"Hier nur ein paar, vielleicht nicht einmal die Richtigen", steht auf dem Schild, das der Pfleger Cherubino ans Tor der Irrenanstalt im Trentino schrauben muss. Er ist der Ich-Erzähler in dem erstaunlichen historischen Roman über wenig mehr als 500 Tage im frühen 20. Jahrhundert. Dirk Stermann beteuert im Nachwort: "Was in diesem Roman am unglaubwürdigsten klingt, entspricht in der Regel den historischen Tatsachen."
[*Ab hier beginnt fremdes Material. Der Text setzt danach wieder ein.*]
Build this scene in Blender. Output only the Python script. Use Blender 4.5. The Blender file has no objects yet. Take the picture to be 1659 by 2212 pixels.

Zweifellos gab es im Jahr 1919 auch außerhalb der Psychiatrie genug Irre. Beispielweise den präfaschistischen Dichter und Politiker Gabriele D'Annunzio, den Begründer des Futurismus Filippo Tommaso Marinetti oder den politischen Abenteurer Guido Baron Keller von Kellerer und Wolkenkeller. Diese drei waren maßgeblich an einem politischen Experiment beteiligt, das an Verrücktheit kaum zu überbieten ist. D'Annunzio nutzte die instabile politische Lage nach dem Ersten Weltkrieg aus und besetzte mit seinen Legionären die Stadt Fiume (heute: Rijeka). DAnnunzio gerierte sich sofort als Comandante der kurzlebigen Republik, deren Inhalte und Rituale aber umso länger fortdauerten in Italien und Deutschland: die Führerverehrung, die Massenmobilisierung, die Balkonreden zum Volk oder der Römische Gruß.
Stermann brauchte nur mehr wenig dazuerfinden, um die wunderlichen historischen Geschehnisse in einen Roman zu verwandeln.
Cherubino wird von seinem Vorgesetzten beauftragt, einen der harmlosen Irren seiner Anstalt nach Fiume zu begleiten. Dort sollen sie die Regierung bilden. Ausgewählt wird der nach einer Lobotomie vorgeblich so harmlose riesenhafte Axtmörder Zino. Er wird Minister für Handstreiche. Aus allen Teilen Italiens lässt Keller die Irren zusammenholen. Einer ist für Schulen und Mutproben zuständig, einer für "Adler Schlangen, Windhunde und Lebewesen, die erst noch entstehen werden", einer für "abzureißende Mauern und neue Wände", einer für "Schönheit, Maschinen und Märsche" und einer für Luft.
Der Ich-Erzähler Cherubino fungiert als distanzierter Beobachter des Rummels. Und das ist eine Schwachstelle des Romans. Cherubino registriert und bewertet, bleibt aber am Rande des Geschehens. Leider ohne viel Tiefe. Die andere Schwachstelle: Die absurden Episoden ziehen sich etwas. Dennoch: eine wirklich frappierende Geschichte, die Dirk Stermann manchmal ironisch, aber meist sehr nüchtern erzählt. Gewisse Parallelen zu heutigen Herrscherattitüden in Übersee sind nicht ganz von der Hand zu weisen.